Bose was equally devoted to both the pursuit of science and the service of humanity.  He was attracted to the national movement at a young age and this gave a distinctive stamp to his scientific and literary work. He also went to jail for nationalist activities during the movement. The greatest sin influence on Bose’s life was his association with Gandhi. Bose was inspired by Gandhi’s ideas on the creation of a new social order in India, and began by undertaking a detailed study of his writings. He was soon drawn closer to Gandhi who said to him that the only way of understanding a living man’s ideas was by seeing him put them into action. He also became Gandhi’s secretary and close companion .His association with Gandhi at Noakhli is well known. What impressed Bose most about Gandhi was his search for truth through experimentation. Gandhi was, in his view, the quintessential fieldworker, always ready to see and listen, and never drawing conclusions about a human situation without first experiencing it. Bose was very much influenced by Gandhi’s The Story of My Experiments with Truth.

by Howard Coster,photograph,1935
Charlies F Andrews, 1935

Charlies F Andrews

In times when politicians systematically use religion as a tool to divide the nations, many would hardly believe that the closest companion in Mahatma Gandhi’s struggles against the British Empire was an English priest called Charles Freer Andrews also known as Charlie Andrews. The two were born in different countries, grew up in different cultures, and were taught two different religions by their parents. Yet, in the universal battle between good and evil they were united. Charlie Andrews died in Calcutta on April 5, 1940. Andrews’ Christian educational mission to India transformed him into one of the main architects behind the abolition of the Indian indentured labour system and a non-violent soldier in the fight for Indian independence. During the years that they spent together, Gandhi considered Andrews as “more than a blood brother”and the person to whom he was most deeply attached.
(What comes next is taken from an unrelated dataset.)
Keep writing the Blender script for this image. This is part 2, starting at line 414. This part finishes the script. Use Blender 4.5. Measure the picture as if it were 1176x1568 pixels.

Madeleine Slade ( Miraben)


Madeleine Slade was the daughter of an English aristocratic family. Her aristocratic existence took a life-changing turn after she read French novelist and essayist Romain Rolland’s 1924 biography of Gandhi. In this fascinating book the author had described Gandhi as the greatest personality of the 20th century. Slade was inspired by the principles of nonviolence and contacted Gandhi,asking if she could become his disciple and live in his ashram at Gujarat. Gandhi, while replying in the affirmative, cautioned her of the difficulties of such a life. However, Slade reached India in November 1925 and made India her home for the next 34 years. Upon her arrival at the ashram, Gandhi gave her the nickname Mirabehn Mirabehn often accompanied Gandhi on his tours and looked after his personal needs. She became one of Gandhi’s confidants and an ardent champion internationally for India’s freedom.

Abdul Ghaffar Khan

Abdul Ghaffar Khan

Abdul Ghaffar Khan was a political and spiritual leader. He was widely respected for his non-violent resistance to the British’s sway over the country and was known to be a devout follower of  Mahatma Gandhi. Khan maintained a very close friendship with Gandhiji, who advocated adherence of non-violent methods for winning back freedom from the hands of the British. The two of them nurtured deep love and respect for one another and worked in alliance till the time India gained its independence in the year 1947. The leading Khudai Khidmatgar organization, of which Abdul Ghaffar Khan was reverent member, worked in close partnership with the Indian National Congress against the British Empire. On many occasions, when other members of the Indian National Congress disagreed with Mahatma Gandhi on any particular issue, Abdul Ghaffar Khan all throughout the years of their friendship, remained Gandhiji’s strongest supporter.